In four months’ time, all of Collins’ children changed in some way, he said.

Copelan had a deeper voice Thursday than he did when his father left in September. The seventh-grader was wearing the dog tags when his father stepped in the door of his classroom.

"When I left him he was 5-3 about 90 pounds; he’s now 5-5, a hundred and something," Collins said. "Not that he was little when I left, but now he’s growing on up."

But Collins said he expected his children to be somewhat different when he returned.

"I’d played it in my mind many times," he said.

Collins said he planned to spend the upcoming holiday weekend resting with his children and wearing civilian clothes.

"We probably won’t do a whole lot of anything except just piddle around," Collins said.

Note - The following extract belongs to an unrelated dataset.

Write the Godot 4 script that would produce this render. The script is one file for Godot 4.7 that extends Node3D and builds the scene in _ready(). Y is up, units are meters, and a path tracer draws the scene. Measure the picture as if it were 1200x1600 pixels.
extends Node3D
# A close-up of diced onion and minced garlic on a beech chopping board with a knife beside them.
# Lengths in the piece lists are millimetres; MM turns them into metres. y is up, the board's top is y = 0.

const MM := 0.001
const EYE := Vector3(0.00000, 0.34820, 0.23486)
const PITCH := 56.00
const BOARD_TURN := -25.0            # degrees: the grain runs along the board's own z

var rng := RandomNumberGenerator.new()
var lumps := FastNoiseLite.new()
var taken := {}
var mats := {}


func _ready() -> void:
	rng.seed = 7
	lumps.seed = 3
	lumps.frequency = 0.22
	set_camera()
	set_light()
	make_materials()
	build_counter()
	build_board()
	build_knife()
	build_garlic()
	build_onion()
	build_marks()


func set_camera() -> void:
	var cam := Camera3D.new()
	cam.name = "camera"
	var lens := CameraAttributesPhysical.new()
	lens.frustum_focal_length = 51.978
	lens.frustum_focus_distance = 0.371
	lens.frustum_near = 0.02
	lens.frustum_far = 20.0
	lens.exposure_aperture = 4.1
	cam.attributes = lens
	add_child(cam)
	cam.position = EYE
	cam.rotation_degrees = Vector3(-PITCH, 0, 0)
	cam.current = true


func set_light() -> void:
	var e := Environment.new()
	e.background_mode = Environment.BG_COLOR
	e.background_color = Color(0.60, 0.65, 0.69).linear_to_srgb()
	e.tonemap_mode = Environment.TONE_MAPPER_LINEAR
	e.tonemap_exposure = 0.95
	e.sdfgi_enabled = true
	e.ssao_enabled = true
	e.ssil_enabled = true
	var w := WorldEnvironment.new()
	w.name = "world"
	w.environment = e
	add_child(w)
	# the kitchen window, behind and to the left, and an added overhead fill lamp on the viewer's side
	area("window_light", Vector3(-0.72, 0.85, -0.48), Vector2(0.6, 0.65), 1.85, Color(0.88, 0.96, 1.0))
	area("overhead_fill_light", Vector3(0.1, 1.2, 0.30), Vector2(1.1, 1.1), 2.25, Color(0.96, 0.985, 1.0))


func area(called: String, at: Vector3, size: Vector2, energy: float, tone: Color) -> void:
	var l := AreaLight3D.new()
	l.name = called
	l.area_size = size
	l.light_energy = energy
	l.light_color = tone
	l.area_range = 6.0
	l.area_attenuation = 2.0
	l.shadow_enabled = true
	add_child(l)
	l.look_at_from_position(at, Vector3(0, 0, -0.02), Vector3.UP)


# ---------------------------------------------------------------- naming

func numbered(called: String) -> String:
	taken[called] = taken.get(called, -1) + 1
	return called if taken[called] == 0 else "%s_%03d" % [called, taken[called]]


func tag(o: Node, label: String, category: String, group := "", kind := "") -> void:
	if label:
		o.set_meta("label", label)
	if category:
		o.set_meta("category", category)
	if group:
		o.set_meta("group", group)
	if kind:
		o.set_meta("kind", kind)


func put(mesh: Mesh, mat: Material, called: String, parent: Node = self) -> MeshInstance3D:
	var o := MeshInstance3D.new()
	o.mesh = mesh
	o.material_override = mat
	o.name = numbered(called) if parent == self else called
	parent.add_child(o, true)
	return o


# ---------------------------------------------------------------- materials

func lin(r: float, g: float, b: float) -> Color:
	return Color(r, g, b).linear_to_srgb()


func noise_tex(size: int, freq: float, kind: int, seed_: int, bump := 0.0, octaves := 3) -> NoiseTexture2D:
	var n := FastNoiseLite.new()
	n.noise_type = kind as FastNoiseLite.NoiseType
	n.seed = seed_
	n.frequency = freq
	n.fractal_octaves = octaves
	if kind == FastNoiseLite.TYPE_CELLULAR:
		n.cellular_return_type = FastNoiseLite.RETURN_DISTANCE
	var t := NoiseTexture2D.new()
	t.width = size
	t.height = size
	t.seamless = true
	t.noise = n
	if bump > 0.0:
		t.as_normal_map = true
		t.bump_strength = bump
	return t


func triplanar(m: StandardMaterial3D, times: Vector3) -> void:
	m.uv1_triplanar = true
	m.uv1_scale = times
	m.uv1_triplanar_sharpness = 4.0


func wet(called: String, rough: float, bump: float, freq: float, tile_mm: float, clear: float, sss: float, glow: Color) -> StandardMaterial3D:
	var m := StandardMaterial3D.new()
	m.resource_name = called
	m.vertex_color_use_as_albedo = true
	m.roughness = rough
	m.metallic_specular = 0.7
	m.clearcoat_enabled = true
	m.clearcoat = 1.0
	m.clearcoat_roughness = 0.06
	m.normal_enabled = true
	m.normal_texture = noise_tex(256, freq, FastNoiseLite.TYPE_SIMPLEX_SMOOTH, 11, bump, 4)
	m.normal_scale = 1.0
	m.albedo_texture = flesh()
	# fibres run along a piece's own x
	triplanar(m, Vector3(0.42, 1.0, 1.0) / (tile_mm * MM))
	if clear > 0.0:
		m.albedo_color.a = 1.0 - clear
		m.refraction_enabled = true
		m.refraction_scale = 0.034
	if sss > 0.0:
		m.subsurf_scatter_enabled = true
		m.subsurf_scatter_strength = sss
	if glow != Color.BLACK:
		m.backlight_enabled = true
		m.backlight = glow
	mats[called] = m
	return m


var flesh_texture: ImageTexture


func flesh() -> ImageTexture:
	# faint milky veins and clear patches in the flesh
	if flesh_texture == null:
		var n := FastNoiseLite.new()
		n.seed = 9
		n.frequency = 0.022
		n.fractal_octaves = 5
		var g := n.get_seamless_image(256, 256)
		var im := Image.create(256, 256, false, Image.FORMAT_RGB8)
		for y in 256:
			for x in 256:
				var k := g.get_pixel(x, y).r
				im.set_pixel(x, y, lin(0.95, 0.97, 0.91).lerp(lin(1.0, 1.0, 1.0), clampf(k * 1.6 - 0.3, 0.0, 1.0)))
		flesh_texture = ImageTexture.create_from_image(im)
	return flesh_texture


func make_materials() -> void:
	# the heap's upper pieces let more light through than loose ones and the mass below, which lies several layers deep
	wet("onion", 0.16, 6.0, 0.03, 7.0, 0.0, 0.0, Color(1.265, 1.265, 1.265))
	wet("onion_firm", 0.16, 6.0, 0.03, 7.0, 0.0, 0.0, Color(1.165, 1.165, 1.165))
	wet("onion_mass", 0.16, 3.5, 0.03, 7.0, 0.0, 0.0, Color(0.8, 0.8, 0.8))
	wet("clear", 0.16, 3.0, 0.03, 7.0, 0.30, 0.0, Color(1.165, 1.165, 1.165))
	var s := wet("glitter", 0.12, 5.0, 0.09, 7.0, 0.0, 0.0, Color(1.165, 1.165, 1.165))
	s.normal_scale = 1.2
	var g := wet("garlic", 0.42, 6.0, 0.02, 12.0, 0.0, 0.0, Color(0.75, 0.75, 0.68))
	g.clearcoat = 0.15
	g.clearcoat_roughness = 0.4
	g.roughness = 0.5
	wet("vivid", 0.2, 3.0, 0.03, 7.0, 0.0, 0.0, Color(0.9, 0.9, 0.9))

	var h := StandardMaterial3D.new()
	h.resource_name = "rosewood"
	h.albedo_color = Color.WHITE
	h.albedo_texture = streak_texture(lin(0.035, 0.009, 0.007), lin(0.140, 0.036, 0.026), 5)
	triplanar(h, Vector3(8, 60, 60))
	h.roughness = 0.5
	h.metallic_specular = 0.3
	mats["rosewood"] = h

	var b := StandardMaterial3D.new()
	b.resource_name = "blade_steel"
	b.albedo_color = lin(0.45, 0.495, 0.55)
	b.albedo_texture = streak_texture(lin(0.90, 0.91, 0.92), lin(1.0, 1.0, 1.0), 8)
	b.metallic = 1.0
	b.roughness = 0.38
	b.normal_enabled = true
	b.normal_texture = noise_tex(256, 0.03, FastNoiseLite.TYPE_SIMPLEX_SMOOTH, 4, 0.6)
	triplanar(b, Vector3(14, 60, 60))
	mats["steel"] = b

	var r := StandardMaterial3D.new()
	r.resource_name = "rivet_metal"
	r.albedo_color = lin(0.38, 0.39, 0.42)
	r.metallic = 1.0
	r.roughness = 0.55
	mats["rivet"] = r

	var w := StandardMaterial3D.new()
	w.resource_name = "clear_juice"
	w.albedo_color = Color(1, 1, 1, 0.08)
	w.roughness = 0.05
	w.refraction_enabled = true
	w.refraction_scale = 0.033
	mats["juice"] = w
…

But he will have duties to perform today in the state House, where he will be sworn in for his second term. The legislature session began Monday.

Collins said his family needs the time to recuperate as much as he does.

"They’ve been through a lot," Collins said. "These four right here have lived through their own war; they’ve been through a lot."

After an initial long embrace, Cameron Collins said he planned to do what any child who had not seen a parent in four months would want when he first got his father home.

"Maybe we need a little talk," Cameron said.

But later, Cameron had a bigger request of his father. "Hey Dad, we can finally use those fireworks we’ve been saving?" he said.